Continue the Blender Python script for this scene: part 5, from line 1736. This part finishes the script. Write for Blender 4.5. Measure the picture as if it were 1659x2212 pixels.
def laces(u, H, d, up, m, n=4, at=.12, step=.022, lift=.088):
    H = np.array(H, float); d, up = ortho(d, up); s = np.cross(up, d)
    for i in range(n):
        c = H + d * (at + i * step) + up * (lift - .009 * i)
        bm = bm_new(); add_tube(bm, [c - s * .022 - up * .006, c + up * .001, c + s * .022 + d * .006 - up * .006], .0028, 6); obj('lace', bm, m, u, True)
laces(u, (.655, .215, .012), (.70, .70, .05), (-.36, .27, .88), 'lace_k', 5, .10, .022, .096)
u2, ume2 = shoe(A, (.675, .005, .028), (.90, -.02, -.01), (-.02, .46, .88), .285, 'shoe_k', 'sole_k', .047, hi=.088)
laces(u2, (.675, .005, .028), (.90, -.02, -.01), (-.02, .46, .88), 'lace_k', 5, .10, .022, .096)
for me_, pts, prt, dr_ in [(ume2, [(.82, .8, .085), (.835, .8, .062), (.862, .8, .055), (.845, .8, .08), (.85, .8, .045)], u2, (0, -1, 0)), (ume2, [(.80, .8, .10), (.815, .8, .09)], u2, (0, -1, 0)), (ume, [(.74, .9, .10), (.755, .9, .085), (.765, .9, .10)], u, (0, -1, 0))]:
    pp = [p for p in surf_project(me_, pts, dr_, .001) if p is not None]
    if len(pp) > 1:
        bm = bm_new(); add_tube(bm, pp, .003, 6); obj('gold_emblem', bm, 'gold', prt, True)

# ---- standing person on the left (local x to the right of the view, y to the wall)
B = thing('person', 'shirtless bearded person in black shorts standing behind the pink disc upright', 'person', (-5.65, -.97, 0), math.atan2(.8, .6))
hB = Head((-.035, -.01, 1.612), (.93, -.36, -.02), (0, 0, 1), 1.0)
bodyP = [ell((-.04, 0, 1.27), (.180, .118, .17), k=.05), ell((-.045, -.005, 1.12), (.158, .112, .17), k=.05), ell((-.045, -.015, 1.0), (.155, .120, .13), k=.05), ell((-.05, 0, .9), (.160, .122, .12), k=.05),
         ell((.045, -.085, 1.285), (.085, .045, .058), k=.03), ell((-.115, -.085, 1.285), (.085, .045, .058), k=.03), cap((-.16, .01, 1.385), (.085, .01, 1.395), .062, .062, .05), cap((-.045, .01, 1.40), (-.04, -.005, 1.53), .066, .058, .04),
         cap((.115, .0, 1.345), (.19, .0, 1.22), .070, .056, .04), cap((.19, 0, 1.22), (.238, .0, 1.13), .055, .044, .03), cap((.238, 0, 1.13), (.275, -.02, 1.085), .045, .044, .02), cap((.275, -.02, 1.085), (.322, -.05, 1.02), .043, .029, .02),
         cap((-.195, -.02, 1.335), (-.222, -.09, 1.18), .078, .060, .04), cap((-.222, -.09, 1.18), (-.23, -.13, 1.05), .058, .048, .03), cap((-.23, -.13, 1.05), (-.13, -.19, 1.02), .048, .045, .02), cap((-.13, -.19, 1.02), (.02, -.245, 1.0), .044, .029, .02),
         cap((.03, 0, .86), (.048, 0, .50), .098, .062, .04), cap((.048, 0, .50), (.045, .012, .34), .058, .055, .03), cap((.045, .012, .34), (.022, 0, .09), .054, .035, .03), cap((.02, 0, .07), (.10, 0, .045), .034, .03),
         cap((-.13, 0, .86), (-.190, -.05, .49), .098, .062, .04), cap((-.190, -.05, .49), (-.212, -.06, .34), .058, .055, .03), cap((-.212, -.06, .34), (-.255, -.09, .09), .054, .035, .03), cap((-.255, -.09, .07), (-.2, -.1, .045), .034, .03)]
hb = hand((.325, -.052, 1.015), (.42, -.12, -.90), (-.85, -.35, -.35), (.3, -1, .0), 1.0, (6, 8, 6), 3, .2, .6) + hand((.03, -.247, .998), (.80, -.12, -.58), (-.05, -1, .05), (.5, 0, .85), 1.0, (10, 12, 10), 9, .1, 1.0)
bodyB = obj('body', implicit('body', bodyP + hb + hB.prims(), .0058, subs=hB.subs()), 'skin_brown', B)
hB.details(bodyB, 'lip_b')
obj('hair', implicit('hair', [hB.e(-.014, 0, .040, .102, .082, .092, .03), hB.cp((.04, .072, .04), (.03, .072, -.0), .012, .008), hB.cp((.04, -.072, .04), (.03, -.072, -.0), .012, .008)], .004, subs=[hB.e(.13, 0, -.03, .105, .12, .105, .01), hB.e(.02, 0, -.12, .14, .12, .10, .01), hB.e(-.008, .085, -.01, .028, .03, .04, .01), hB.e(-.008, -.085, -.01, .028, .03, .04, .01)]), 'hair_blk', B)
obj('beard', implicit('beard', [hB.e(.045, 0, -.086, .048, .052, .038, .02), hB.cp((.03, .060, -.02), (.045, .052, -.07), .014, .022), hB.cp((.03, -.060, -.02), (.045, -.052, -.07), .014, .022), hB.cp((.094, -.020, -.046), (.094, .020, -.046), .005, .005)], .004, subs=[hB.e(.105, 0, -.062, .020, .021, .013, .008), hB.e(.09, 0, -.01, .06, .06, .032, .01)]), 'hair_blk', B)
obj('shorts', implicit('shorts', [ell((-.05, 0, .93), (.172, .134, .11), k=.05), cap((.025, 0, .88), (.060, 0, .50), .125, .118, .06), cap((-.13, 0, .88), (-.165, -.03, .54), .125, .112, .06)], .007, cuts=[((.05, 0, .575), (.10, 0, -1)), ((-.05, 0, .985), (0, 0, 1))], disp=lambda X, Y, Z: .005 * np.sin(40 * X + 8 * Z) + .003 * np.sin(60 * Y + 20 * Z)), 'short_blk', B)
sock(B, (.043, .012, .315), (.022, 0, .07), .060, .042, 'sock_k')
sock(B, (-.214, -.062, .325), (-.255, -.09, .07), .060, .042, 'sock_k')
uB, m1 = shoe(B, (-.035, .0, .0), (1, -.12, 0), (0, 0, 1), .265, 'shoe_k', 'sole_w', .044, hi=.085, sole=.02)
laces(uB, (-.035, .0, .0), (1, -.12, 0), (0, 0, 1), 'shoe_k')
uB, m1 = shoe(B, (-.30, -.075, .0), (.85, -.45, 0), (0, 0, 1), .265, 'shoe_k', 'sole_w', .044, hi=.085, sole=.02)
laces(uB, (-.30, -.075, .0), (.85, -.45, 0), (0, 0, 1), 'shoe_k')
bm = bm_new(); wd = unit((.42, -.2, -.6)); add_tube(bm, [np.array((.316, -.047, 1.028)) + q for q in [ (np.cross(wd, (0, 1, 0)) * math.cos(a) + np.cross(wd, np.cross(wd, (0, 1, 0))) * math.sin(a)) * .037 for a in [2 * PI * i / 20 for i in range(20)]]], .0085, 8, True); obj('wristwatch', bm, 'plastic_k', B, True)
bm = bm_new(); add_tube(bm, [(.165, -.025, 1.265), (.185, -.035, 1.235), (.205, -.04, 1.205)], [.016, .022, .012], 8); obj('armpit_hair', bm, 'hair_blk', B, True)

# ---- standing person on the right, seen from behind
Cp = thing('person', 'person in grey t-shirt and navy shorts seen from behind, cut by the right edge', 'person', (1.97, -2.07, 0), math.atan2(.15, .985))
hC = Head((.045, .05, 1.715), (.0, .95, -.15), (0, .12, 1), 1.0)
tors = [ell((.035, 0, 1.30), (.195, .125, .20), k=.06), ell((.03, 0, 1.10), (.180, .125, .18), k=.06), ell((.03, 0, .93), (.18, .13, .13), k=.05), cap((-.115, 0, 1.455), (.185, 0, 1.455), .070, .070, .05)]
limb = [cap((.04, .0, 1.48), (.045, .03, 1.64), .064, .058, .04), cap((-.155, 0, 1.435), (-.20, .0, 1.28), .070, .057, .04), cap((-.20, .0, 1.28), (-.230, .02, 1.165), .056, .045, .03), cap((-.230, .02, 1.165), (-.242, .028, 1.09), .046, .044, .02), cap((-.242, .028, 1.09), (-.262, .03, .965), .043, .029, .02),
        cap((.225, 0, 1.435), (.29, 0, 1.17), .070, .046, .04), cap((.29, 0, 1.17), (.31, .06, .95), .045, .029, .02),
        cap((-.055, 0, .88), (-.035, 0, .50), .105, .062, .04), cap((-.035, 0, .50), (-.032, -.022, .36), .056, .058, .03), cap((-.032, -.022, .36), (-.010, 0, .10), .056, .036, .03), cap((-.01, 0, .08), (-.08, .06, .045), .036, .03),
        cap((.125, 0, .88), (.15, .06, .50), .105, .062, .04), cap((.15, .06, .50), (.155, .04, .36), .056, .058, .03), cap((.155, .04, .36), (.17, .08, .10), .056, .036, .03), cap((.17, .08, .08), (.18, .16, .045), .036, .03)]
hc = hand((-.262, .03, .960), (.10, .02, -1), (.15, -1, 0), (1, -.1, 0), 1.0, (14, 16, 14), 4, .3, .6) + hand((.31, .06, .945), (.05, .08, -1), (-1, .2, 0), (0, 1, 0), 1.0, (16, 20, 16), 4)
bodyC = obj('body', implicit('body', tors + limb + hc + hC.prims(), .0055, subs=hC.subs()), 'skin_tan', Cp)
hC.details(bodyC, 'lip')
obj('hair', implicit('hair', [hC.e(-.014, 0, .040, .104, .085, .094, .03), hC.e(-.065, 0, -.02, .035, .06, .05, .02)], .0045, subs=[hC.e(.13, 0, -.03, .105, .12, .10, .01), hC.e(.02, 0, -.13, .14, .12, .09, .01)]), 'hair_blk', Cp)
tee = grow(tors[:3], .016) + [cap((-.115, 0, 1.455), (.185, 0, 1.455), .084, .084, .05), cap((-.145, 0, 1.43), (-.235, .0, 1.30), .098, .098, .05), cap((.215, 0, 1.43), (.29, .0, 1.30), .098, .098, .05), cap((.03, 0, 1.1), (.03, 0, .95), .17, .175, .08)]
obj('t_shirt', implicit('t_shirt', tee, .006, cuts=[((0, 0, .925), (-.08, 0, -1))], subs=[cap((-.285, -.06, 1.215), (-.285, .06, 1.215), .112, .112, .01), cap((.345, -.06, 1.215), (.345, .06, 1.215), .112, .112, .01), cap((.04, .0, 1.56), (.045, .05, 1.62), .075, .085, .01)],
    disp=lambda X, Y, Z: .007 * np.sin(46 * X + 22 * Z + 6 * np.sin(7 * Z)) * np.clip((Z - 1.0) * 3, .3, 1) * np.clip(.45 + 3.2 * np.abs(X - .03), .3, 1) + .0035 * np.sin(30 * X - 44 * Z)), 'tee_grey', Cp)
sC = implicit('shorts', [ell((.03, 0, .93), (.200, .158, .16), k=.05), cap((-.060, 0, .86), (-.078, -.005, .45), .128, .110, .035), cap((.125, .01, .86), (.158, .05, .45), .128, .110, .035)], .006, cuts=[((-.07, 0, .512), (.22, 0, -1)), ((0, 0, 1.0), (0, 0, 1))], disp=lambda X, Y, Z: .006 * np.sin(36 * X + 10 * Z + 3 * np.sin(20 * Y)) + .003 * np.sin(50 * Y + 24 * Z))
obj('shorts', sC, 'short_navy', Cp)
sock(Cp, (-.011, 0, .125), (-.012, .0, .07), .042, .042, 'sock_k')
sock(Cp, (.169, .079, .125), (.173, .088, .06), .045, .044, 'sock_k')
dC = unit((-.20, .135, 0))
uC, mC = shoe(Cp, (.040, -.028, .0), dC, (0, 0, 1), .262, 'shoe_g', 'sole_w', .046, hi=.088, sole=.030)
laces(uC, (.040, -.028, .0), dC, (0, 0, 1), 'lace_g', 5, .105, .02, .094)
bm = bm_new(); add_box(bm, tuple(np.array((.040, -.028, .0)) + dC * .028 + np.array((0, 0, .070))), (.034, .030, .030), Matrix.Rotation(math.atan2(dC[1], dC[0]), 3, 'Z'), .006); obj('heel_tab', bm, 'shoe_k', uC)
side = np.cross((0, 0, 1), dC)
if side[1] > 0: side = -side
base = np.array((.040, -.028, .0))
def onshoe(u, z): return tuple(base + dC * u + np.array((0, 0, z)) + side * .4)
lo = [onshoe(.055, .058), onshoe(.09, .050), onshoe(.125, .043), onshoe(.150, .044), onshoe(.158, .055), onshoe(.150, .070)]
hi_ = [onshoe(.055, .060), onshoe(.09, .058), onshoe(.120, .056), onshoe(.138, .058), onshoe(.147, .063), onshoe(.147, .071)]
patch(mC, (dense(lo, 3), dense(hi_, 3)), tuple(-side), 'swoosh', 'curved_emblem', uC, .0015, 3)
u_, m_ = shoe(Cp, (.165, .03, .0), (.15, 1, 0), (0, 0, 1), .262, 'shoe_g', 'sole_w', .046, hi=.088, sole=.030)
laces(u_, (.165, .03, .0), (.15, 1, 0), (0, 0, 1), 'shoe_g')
····················
What is required >> Output exactly the leading lines of the data, up to and including the line marked by "bm = bm_new(); add_tube(bm, pp, .003, 6);".

Answer to the task >>
Continue the Blender Python script for this scene: part 5, from line 1736. This part finishes the script. Write for Blender 4.5. Measure the picture as if it were 1659x2212 pixels.
def laces(u, H, d, up, m, n=4, at=.12, step=.022, lift=.088):
    H = np.array(H, float); d, up = ortho(d, up); s = np.cross(up, d)
    for i in range(n):
        c = H + d * (at + i * step) + up * (lift - .009 * i)
        bm = bm_new(); add_tube(bm, [c - s * .022 - up * .006, c + up * .001, c + s * .022 + d * .006 - up * .006], .0028, 6); obj('lace', bm, m, u, True)
laces(u, (.655, .215, .012), (.70, .70, .05), (-.36, .27, .88), 'lace_k', 5, .10, .022, .096)
u2, ume2 = shoe(A, (.675, .005, .028), (.90, -.02, -.01), (-.02, .46, .88), .285, 'shoe_k', 'sole_k', .047, hi=.088)
laces(u2, (.675, .005, .028), (.90, -.02, -.01), (-.02, .46, .88), 'lace_k', 5, .10, .022, .096)
for me_, pts, prt, dr_ in [(ume2, [(.82, .8, .085), (.835, .8, .062), (.862, .8, .055), (.845, .8, .08), (.85, .8, .045)], u2, (0, -1, 0)), (ume2, [(.80, .8, .10), (.815, .8, .09)], u2, (0, -1, 0)), (ume, [(.74, .9, .10), (.755, .9, .085), (.765, .9, .10)], u, (0, -1, 0))]:
    pp = [p for p in surf_project(me_, pts, dr_, .001) if p is not None]
    if len(pp) > 1:
        bm = bm_new(); add_tube(bm, pp, .003, 6); obj('gold_emblem', bm, 'gold', prt, True)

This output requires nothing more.